江戸町奉行は南と北の2つに分かれており(確か中村主水は当初

北町奉行所勤務だったと思います)それぞれ奉行が1名ずつおり、

隔月で事件を担当します。

町奉行は司法(裁判所・牢獄)、警察(警視庁)業務を執り行う

のみでなく行政(東京都庁)担当もしておりますので、今で言えば

東京高等裁判所判事+警視総監+東京都知事の重要ポジションです。

 

大変多忙です。

 

町奉行の配下に与力、同心がいます。

江戸町奉行所の与力は南北各25名、同心は江戸末期で各120名。

このうち捕物(警察業務)に関係するのは、定町廻(じょうまちまわり)、

臨時廻、隠密廻の三廻の同心です。

 

中村主水さんはこの定町廻りの同心です。

 

 

 

ただこの三廻の同心の人数は僅かに25名程度(時代によって異なります)。 

これだけの少人数で江戸の治安が守られたのでしょうか?

 

江戸の町には実に見事な町政が布かれていました。

3名の町年寄と江戸の各町々を支配する名主そして家主との間で優れた

連携伝達機能が働き、高度な自治が可能でした。

奉行所の手を煩わさないで、かなりの程度で問題解決が可能だった訳です。

 

また銭形平次や伝七親分に代表される?目明し(岡引)の存在も忘れては

ならないでしょう

 

しかしこの目明し、どうも町人の評判はあまり良くなかったようです。

目明しは岡引の他、手先あるいは御用聞などとも呼ばれ、町奉行所の正式

な要員ではなく、あくまで同心の私的な使用人です。

 

彼らは江戸の裏事情に通じた元犯罪者の出身が多く、仲間の密告などで

罪を目こぼしされた者などが同心の手先となって犯罪者の検挙に働く

という事だったのですが、実態はゆすり、たかりの常習者が随分といました。

昔の悪人仲間を売ったりもしました。

 

嫌われ者にもなりましょう。

 

 石井良助著「江戸の刑罰」という本に随分と残酷な話が紹介されています。

 

目明しが罪を犯し、小伝馬町の牢屋に入牢するシーンです。

 

「モシ二番役さん、こいつは岡引で、ワーチラ二人はこいつのために縄目

に逢い、憂き目を見せられやした。

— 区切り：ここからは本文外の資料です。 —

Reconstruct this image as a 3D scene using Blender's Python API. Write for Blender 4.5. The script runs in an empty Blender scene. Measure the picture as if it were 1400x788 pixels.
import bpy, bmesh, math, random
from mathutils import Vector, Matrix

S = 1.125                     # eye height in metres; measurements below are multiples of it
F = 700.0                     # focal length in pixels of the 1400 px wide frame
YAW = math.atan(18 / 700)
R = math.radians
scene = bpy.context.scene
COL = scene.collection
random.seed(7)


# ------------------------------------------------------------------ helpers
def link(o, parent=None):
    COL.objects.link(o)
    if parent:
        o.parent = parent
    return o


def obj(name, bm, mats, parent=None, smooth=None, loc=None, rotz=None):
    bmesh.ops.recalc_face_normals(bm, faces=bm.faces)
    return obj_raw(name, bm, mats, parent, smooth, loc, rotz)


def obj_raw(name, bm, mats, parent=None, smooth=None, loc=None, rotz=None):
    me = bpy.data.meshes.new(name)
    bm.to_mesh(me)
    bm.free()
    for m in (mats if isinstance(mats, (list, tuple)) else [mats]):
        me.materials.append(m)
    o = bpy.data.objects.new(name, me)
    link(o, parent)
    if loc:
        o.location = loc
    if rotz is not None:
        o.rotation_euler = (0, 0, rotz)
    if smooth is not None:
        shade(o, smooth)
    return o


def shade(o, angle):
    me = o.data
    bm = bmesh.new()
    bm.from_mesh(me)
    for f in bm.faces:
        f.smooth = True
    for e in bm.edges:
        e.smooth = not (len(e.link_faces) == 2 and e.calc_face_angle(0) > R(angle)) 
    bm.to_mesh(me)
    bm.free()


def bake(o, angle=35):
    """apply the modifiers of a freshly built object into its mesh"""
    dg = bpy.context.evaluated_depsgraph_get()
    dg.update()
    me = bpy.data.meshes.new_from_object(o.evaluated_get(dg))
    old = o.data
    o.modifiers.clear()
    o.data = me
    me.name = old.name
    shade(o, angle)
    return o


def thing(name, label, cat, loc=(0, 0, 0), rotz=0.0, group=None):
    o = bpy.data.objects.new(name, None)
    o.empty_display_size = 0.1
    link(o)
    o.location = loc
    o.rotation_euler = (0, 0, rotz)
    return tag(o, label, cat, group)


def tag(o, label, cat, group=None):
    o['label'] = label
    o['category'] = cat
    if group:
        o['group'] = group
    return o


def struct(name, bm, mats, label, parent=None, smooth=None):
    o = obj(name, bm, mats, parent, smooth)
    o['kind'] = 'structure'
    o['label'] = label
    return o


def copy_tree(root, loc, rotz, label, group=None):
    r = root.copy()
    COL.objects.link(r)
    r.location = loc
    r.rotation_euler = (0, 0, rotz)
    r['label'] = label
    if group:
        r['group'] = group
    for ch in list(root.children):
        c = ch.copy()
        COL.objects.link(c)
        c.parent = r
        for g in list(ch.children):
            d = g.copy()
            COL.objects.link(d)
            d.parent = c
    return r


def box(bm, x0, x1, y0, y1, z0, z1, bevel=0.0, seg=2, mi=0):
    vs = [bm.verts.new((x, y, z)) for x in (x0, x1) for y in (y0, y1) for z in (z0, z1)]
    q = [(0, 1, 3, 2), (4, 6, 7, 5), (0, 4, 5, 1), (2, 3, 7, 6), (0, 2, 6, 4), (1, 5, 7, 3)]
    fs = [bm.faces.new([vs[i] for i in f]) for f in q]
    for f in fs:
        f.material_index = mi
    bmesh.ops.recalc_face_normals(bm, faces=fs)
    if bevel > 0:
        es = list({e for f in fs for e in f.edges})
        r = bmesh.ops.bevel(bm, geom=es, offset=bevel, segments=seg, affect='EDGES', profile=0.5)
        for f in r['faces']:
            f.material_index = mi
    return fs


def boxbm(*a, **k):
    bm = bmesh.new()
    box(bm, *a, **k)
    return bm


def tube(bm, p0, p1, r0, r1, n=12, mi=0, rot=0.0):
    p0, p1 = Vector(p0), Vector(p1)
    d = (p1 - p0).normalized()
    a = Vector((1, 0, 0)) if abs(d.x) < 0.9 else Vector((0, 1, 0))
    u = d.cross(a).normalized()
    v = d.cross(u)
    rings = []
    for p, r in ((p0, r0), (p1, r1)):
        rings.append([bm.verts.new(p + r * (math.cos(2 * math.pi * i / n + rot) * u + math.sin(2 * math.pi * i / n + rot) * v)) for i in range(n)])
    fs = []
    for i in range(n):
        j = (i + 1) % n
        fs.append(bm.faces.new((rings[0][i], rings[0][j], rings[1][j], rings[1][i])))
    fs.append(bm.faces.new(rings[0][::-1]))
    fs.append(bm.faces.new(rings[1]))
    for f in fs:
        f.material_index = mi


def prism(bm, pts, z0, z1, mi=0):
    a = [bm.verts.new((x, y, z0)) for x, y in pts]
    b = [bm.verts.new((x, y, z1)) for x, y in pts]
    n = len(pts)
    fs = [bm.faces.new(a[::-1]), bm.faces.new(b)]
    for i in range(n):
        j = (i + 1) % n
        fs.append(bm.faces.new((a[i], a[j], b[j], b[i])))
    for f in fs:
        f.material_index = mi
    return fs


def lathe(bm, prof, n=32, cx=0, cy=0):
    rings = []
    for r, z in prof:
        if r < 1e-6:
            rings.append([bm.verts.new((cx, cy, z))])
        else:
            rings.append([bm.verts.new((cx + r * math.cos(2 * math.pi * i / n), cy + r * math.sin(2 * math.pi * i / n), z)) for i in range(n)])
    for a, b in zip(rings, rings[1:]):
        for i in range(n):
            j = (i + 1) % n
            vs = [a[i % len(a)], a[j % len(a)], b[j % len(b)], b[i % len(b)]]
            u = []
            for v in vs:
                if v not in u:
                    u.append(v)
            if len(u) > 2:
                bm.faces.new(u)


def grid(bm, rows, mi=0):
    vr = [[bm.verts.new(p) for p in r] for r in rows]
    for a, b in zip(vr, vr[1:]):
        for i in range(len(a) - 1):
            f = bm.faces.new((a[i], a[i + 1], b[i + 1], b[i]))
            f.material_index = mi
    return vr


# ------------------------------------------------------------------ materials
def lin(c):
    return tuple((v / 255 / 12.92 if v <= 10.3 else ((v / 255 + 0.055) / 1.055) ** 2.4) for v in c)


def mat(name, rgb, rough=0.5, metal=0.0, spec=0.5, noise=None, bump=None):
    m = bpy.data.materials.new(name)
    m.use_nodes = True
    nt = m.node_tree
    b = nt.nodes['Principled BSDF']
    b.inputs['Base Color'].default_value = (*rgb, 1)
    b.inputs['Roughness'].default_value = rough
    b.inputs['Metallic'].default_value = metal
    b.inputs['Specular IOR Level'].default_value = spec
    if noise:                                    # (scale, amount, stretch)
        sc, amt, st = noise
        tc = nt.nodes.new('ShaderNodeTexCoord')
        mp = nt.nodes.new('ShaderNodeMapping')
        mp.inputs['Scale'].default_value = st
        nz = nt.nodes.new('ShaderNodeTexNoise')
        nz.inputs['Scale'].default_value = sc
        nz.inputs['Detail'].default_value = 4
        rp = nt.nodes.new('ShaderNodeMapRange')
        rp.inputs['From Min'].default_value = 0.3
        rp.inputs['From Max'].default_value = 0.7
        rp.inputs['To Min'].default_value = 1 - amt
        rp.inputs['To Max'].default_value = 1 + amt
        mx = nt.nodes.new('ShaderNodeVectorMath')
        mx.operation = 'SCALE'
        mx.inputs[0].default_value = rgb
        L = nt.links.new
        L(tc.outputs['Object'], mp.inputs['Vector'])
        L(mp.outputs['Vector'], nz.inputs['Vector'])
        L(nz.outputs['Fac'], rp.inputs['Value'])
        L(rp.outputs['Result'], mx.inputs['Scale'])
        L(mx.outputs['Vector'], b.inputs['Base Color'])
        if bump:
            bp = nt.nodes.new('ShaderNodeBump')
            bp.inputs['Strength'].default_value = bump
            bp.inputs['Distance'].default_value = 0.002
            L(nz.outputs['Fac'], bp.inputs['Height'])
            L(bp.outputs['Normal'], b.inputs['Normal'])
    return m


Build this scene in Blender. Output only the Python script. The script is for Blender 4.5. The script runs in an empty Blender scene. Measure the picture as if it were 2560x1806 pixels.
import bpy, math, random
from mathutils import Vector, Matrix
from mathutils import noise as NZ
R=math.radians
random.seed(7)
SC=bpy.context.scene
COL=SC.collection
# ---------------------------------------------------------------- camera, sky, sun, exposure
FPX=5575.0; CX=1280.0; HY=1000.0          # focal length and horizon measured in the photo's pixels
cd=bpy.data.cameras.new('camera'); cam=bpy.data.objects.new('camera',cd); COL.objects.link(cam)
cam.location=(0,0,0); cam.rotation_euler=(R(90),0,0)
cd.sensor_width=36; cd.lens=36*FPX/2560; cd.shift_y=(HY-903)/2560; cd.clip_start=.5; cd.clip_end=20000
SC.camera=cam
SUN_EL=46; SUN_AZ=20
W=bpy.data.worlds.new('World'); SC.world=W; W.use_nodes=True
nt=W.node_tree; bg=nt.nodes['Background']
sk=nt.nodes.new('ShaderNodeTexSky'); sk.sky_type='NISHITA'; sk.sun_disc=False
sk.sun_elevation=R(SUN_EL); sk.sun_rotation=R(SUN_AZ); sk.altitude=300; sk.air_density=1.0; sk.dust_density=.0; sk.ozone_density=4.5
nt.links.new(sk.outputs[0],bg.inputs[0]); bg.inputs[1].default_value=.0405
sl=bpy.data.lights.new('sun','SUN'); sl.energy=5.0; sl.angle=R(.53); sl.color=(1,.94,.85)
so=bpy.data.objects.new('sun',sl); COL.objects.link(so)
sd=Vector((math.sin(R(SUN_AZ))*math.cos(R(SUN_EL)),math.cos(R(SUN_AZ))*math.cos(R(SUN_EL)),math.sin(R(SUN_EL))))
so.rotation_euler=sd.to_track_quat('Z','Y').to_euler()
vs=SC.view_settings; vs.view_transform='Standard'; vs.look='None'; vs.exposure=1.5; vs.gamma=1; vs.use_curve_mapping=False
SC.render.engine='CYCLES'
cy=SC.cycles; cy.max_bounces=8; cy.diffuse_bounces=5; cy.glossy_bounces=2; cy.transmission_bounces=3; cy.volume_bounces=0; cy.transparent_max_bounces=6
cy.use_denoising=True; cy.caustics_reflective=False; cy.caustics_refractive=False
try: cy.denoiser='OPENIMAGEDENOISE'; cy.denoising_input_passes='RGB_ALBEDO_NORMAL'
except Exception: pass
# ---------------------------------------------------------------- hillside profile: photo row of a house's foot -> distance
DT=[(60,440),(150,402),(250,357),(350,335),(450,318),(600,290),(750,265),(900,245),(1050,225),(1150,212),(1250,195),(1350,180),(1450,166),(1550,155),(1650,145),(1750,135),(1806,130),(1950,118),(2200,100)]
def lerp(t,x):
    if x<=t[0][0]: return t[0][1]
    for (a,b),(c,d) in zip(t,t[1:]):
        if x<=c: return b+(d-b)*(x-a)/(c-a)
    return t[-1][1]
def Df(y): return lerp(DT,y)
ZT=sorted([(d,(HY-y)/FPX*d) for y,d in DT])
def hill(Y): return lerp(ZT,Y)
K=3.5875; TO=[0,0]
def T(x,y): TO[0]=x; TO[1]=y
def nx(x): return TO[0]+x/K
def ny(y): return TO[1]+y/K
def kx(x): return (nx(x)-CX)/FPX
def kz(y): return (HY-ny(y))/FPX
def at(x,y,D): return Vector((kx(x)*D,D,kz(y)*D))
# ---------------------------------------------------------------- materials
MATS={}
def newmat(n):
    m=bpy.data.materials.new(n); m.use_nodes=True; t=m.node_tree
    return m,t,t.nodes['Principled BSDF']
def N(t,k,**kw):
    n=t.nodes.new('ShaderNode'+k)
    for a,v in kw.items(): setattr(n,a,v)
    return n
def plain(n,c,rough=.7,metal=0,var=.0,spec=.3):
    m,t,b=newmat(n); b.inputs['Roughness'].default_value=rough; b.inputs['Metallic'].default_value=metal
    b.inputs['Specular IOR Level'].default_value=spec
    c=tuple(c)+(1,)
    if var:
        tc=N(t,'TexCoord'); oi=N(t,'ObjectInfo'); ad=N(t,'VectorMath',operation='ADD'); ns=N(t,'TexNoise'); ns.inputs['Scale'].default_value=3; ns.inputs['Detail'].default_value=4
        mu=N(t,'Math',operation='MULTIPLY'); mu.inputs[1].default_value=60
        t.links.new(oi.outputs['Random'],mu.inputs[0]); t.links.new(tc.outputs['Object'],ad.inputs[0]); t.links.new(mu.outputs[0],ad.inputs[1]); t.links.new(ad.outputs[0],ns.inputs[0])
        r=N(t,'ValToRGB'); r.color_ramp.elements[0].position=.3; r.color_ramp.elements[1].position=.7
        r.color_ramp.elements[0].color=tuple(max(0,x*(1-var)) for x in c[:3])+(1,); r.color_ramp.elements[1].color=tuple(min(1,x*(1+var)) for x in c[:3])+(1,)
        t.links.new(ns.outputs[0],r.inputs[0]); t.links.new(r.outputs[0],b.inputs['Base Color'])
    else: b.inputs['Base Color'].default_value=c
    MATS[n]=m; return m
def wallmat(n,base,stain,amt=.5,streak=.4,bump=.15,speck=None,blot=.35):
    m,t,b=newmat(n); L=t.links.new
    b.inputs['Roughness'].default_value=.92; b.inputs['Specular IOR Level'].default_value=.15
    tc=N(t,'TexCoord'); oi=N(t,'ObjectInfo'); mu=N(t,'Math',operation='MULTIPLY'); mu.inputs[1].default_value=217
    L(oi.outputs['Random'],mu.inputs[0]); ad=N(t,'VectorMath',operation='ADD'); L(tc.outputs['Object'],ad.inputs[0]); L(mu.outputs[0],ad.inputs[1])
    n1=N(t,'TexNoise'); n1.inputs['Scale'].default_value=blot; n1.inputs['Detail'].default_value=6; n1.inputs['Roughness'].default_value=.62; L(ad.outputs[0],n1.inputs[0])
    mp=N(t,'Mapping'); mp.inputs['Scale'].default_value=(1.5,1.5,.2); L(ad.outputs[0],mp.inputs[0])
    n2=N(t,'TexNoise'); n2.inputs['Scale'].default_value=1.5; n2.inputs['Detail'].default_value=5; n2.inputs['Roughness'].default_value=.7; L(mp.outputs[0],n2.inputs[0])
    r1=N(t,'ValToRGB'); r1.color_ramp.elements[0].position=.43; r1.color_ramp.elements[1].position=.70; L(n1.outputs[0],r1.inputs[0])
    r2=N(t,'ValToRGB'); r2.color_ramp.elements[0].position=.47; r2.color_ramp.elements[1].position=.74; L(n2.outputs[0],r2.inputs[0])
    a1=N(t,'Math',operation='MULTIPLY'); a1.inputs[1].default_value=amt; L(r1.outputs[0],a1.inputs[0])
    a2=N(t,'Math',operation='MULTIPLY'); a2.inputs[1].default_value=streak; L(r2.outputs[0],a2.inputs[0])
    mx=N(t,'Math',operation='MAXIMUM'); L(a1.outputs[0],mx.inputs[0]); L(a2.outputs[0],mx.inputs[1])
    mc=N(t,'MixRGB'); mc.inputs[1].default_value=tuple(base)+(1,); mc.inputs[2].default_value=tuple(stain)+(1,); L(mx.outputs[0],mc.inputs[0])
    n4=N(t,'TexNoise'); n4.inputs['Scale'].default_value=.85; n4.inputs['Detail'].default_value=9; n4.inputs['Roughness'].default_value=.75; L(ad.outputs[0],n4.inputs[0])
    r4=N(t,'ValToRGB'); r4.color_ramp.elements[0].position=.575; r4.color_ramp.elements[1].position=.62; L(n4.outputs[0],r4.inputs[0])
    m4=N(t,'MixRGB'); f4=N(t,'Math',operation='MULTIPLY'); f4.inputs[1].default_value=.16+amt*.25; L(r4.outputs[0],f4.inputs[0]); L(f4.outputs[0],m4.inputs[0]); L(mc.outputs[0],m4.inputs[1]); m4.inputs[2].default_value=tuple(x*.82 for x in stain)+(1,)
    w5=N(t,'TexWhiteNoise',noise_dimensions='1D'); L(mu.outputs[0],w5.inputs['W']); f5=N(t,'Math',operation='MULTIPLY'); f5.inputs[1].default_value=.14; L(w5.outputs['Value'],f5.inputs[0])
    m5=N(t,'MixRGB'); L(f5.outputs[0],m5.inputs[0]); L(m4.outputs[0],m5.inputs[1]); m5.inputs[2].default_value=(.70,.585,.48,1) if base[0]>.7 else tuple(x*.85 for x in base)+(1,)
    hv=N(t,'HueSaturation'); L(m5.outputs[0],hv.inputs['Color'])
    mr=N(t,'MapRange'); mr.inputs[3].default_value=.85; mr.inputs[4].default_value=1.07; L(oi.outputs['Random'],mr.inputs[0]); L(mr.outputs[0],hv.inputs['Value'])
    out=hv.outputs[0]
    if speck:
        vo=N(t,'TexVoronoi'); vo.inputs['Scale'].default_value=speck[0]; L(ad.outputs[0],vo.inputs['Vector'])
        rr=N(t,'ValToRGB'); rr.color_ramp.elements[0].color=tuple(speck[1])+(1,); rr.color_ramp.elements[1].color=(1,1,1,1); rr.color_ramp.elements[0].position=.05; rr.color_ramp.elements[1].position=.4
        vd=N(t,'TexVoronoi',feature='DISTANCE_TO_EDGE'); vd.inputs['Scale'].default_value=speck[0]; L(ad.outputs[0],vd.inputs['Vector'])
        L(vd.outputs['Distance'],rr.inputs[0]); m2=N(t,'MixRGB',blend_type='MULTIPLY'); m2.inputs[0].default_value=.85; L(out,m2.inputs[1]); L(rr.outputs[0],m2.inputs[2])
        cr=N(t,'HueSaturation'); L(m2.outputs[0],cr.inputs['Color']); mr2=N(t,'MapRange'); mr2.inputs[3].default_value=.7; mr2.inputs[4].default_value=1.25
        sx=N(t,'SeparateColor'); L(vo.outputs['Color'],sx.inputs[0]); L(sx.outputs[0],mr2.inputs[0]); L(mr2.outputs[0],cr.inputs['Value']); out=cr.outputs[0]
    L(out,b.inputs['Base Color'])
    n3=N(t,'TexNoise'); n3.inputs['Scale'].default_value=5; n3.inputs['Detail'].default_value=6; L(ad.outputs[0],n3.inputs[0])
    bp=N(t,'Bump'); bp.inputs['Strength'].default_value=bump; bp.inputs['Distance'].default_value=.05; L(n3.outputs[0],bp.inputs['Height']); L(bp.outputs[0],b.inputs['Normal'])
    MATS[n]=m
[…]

どうぞ宜しくお願いします」

二番役さんは、牢名主と相談し、「この新入り(岡引)に御馳走を取らせよ」

と配下の囚人たちに命じます。

囚人たちは御馳走がこんもり盛られたお椀を岡引に渡して、

「これ神妙にいただけよ、遠慮すると、お替りつけるぞ、それ早く頂け」

 

岡引は食べます。容赦なく2つ、3つと岡引の前に椀が運ばれます。

 

皆さん、椀の中身はなんだと思いますか?

人糞です。

 

お食事前後の方、申し訳ありません。